Recent events in Colombia have startled all but a handful of knowledgeable analysts. The unthinkable has actually been unfolding before our very eyes: A sovereign Latin American republic is literally at war with los narcos. The question now being asked is whether the Colombian scenario will soon be repeated elsewhere. Will Latin America's current drug fiefdoms become the cocaine kingdoms of the 1990s?
Before addressing this question through an analysis of events in Bolivia and Peru, it must be emphasized that foreign demand, emanating primarily from American and Western European consumers, is the very raison d'être of Latin America's narcotics dilemma. It should also be noted that no country in the hemisphere has managed to avoid the multiple impacts of traffic in narcotics. Illicit narcotics have affected virtually every Latin American and Caribbean country--politically, economically, socially, psychologically, and diplomatically. Bolivia is a clear case in point.
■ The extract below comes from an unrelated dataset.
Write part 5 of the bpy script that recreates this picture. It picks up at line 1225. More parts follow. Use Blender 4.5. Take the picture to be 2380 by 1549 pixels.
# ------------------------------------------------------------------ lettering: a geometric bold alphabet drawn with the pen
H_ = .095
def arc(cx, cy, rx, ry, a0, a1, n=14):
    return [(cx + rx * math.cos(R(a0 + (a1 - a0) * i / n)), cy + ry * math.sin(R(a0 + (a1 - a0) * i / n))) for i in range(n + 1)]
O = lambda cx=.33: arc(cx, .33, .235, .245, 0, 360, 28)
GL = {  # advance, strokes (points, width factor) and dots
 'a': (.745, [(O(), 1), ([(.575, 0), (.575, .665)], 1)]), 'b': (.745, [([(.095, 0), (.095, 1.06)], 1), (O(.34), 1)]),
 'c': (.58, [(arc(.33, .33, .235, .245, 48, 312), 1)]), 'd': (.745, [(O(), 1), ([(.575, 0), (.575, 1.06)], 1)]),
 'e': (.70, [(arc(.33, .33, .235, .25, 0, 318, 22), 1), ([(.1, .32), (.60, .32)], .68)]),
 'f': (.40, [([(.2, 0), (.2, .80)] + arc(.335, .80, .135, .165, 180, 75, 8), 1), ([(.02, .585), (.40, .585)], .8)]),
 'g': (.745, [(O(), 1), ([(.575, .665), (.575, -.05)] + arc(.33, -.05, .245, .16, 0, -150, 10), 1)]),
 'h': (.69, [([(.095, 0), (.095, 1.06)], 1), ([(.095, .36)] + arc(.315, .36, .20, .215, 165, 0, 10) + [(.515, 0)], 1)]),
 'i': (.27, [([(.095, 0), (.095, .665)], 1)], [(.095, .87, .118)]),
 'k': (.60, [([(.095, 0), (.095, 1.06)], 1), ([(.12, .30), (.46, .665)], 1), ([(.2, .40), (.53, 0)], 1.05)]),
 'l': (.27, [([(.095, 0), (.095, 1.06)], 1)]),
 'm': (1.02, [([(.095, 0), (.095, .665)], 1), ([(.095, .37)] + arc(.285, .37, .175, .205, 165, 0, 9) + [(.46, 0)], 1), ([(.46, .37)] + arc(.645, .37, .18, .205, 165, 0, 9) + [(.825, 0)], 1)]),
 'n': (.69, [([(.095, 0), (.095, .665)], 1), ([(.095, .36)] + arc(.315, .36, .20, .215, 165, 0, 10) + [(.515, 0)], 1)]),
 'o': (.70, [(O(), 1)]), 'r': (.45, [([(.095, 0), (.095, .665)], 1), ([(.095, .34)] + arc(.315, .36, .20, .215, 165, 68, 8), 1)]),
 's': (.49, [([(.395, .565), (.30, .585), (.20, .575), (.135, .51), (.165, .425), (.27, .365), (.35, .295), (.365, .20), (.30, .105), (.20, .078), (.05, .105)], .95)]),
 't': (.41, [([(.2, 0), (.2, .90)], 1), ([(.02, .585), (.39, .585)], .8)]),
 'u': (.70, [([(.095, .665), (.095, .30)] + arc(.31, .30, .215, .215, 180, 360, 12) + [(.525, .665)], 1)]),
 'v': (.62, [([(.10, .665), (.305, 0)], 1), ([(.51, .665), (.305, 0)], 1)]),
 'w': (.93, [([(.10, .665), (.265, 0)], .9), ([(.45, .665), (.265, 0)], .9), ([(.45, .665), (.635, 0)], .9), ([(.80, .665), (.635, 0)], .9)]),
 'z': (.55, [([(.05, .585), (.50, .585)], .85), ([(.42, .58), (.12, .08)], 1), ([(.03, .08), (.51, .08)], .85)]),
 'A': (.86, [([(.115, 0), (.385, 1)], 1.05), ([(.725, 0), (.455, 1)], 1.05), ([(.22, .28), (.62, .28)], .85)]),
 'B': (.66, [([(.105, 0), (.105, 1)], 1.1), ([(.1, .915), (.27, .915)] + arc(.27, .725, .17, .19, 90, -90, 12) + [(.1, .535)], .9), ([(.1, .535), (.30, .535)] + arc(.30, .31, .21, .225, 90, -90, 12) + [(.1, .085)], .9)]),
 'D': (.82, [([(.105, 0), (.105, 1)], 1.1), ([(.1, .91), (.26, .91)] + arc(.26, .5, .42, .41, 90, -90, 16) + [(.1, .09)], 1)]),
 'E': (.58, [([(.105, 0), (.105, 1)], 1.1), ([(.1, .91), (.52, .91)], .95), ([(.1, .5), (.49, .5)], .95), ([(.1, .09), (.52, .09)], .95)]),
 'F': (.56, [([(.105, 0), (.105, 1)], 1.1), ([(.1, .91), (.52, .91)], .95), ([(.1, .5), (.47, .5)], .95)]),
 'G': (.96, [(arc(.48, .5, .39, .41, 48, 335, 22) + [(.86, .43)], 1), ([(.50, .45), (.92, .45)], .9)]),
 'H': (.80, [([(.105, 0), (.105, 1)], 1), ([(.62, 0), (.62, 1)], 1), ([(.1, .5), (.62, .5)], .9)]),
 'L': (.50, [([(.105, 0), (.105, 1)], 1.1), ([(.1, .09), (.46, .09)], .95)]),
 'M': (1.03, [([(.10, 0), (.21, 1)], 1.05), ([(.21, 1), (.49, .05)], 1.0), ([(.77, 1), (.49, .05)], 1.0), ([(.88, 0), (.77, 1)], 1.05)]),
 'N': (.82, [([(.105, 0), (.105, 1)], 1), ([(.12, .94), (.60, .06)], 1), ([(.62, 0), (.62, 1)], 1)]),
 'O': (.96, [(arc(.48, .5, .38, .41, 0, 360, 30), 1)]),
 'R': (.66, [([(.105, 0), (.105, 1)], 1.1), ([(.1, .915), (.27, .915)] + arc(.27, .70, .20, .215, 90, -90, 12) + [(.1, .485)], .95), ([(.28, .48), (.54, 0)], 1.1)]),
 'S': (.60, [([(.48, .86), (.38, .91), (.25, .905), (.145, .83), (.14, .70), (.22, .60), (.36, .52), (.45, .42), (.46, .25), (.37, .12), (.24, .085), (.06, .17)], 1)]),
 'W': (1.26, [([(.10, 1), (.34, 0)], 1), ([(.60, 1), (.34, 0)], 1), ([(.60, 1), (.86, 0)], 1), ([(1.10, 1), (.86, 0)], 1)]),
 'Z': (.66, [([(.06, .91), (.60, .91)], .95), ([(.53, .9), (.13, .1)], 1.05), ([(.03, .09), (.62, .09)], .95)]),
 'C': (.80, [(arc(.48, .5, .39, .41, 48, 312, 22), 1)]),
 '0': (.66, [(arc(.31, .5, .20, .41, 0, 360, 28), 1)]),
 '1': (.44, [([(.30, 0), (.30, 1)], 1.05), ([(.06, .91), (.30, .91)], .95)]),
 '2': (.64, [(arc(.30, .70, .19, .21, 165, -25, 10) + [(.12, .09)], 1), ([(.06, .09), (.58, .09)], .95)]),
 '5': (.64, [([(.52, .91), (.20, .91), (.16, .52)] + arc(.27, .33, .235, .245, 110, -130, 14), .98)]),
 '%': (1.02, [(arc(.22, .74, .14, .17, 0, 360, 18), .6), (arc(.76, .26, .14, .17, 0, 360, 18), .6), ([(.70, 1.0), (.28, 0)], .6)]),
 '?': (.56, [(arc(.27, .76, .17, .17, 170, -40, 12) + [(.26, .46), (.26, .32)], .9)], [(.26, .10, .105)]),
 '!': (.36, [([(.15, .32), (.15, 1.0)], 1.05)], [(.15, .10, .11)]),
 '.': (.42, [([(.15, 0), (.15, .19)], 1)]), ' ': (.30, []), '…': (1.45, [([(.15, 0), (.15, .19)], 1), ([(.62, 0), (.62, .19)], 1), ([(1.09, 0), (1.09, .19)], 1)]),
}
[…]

South America's poorest country is also the quintessential coca nation: Most Bolivians are involved, either directly or indirectly, in the coca culture. They grow the leaf, ceremonialize it, chew it, drink it, cook it, stomp it, refine it, smoke it, sell it, or seek to eradicate it. Coca's impact on Bolivian culture is such as to render it a vital national resource. Meanwhile, the social impacts of Bolivia's transition from a land of traditional coca chewers to a major producer of cocaine for export have been profound. Estimates vary as to how many individuals are involved in the coca-cocaine cycle, ranging from 200,000 coca farmers and their families to half a million employed in all phases of the enterprise, from cultivation to smuggling. No one, however, debates the role of coca in traditional Indian life or the cocaine boom's negative impacts.
Bolivia's Chapare region, which grows most of the nation's coca, is a classic example. For its native people, the multiple repercussions of the Chapare's cocaine-driven metamorphosis have been profound. Labor shortages have developed in traditional agriculture, with a resultant drop in the production of staple crops. Monetization of coca as a cash crop has eroded mutual support systems based on reciprocal labor patterns. The ecosystem is threatened as processing chemicals are dumped into streams and irrigation ditches. Like the land, the Indian, too, is being corrupted as he becomes part of the vicious, illicit cycle.
Bolivia is now plagued with an escalating drug abuse problem. Overproduction, glutted markets, and law enforcement have combined to spawn the devastating smoking of pitillo, tobacco laced with coca paste. Today's estimated 100,000 young coca-paste addicts may well be only a portent of things to come. The same holds true for drug-related violence and corruption, which are endemic to drug-processing zones.
In macroeconomic terms, the impact of Bolivian narcotics is glaringly obvious: Without drug dollars, the economy, already a basket case, would be virtually bankrupt. U.S. government studies have consistently pegged annual export earnings from coca-cocaine at approximately $1 billion. Admittedly conservative, this figure still leaves illicit drugs far and away Bolivia's largest export and foremost earner of foreign exchange.